Last Saturday morning over coffee at a campground north of Santa Barbara,
my friend Kiki and I had a great caffeine-feuled conversation about call-out culture, that is, the tendency to tell people they are "doing it wrong", specifically, when white folks appropriate the fashion and music of people of color. This is a conversation I have been having for a few years now, specifically with my wildly creative, women-identified artist friends.  As a dedicated anti-racist and aspiring artist, I'm trying to make sense of the following questions: who gets to wear what? Listen to what? Where is the line for what I - a white person - get to wear/make/say/create/draw attention to? How does this fit in with the practice of free speech?  Do my intentions count?

Since writing this piece, I've been fairly radical on the issue of cultural appropriation in fashion. I no longer felt so comfortable donning some of my favorite things: my large gold bamboo hoops and nameplate necklace (even though I grew up amidst a culture that wore them), the Native American silver and turquoise ring my father bought my mother while completing his dissertation on the archaeology of the Southwest (even though it is the only other artifact besides me from their marriage), the embroidered huipiles from the Yucatec (even though I studied Spanish there) or any of the other gorgeous examples.

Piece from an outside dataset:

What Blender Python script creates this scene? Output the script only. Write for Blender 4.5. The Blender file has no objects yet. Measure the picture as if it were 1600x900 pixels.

At a certain point last summer, I adopted a uniform I did feel comfortable calling "mine"; Levis and white t-shirts. This is what my people have contributed to the fashion vernacular (and let's be honest, though I take them for granted and though they pale in comparison to the more outlandish peacock-like finery I've worn since the mid 90's, they are pretty spectacular contributions.)

In my militant American uniform, I inelegantly called a few people I would identify as white for wearing things that "didn't belong to their culture". My perspective on this is

One stepping stone on this journey toward understanding is the following article Kiki shared with me, where Asam Ahmad makes the point that
"Call-out culture can end up mirroring what the prison industrial complex teaches us about crime and punishment: to banish and dispose of individuals rather than to engage with them as people with complicated stories and histories." In other words, its important to be conscious and intentional about HOW we practice. If we don't like the master's house, let's not use his tools to dismantle it.

So for now, I've concluded that:
1. I can engage with the folks in my life who are not yet anti-racist in a way that doesn't replicate the shame and trauma of white supremacy (read: racist/misogynist/homophobic/Trans-phobic/xenophobic/Islamaphobic/anti-semitic/classist) culture.
2. I can model empathy and non-judgement for those who, despite unearned racial advantages, have little understanding or experience of being treated humanely themselves. This is NOT something I would expect or ever ask a non-white person to subject themselves to (though many do, at great risk to their mental health and well-being, every day).
3. Perpetuating white supremacy culture by shaming/blaming/calling out is not creating the world I ultimately wish for us all. AND that's easy for me -- a straight, cis, white, US citizen to say.